##### Given data #####
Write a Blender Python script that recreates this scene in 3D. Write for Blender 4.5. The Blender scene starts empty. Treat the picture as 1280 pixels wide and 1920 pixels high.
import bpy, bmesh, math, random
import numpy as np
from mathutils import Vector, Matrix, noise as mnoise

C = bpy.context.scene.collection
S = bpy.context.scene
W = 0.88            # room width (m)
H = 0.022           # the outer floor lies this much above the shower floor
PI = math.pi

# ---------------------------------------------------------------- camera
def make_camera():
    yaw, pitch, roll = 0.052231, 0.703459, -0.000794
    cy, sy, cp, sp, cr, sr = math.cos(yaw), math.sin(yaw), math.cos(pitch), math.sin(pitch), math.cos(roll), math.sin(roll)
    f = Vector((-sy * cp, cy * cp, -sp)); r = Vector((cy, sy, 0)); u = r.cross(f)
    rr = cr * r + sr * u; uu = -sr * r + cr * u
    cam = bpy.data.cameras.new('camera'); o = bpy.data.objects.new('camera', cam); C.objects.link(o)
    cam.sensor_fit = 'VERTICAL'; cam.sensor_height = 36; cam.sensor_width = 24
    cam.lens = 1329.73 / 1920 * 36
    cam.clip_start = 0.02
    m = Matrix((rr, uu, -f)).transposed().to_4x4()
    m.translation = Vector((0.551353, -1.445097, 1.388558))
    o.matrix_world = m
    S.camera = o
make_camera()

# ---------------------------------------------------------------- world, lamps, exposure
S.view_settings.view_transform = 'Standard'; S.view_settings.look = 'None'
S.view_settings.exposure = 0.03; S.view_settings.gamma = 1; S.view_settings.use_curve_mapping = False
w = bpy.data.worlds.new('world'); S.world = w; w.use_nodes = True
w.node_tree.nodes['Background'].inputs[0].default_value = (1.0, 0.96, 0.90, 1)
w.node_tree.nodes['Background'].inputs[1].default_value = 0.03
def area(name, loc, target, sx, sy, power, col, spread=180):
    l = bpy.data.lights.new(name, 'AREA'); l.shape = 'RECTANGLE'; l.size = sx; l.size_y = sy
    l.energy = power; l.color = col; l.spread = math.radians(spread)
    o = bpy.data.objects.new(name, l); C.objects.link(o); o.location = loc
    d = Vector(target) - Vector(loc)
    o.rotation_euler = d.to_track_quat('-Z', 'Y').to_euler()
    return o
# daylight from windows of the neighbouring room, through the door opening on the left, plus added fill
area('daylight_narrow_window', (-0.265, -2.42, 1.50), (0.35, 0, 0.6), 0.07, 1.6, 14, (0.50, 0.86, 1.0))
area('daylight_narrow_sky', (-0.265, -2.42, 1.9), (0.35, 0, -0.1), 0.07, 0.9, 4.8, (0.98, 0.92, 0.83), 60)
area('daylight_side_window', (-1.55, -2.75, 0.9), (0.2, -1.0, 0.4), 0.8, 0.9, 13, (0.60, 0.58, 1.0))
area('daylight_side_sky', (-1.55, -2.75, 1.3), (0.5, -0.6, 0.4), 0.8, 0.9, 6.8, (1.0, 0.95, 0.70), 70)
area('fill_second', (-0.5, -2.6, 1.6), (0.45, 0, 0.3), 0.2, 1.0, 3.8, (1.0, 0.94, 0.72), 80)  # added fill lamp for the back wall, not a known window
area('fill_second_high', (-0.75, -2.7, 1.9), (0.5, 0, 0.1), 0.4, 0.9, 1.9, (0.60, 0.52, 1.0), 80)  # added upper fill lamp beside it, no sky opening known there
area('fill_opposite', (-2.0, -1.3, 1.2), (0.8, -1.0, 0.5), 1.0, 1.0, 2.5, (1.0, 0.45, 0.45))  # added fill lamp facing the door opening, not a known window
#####
# Challenge
Write out exactly the lines from the start of the material through the line with "from mathutils import". No other output is expected.

# Result of this exercise
Write a Blender Python script that recreates this scene in 3D. Write for Blender 4.5. The Blender scene starts empty. Treat the picture as 1280 pixels wide and 1920 pixels high.
import bpy, bmesh, math, random
import numpy as np
from mathutils import Vector, Matrix, noise as mnoise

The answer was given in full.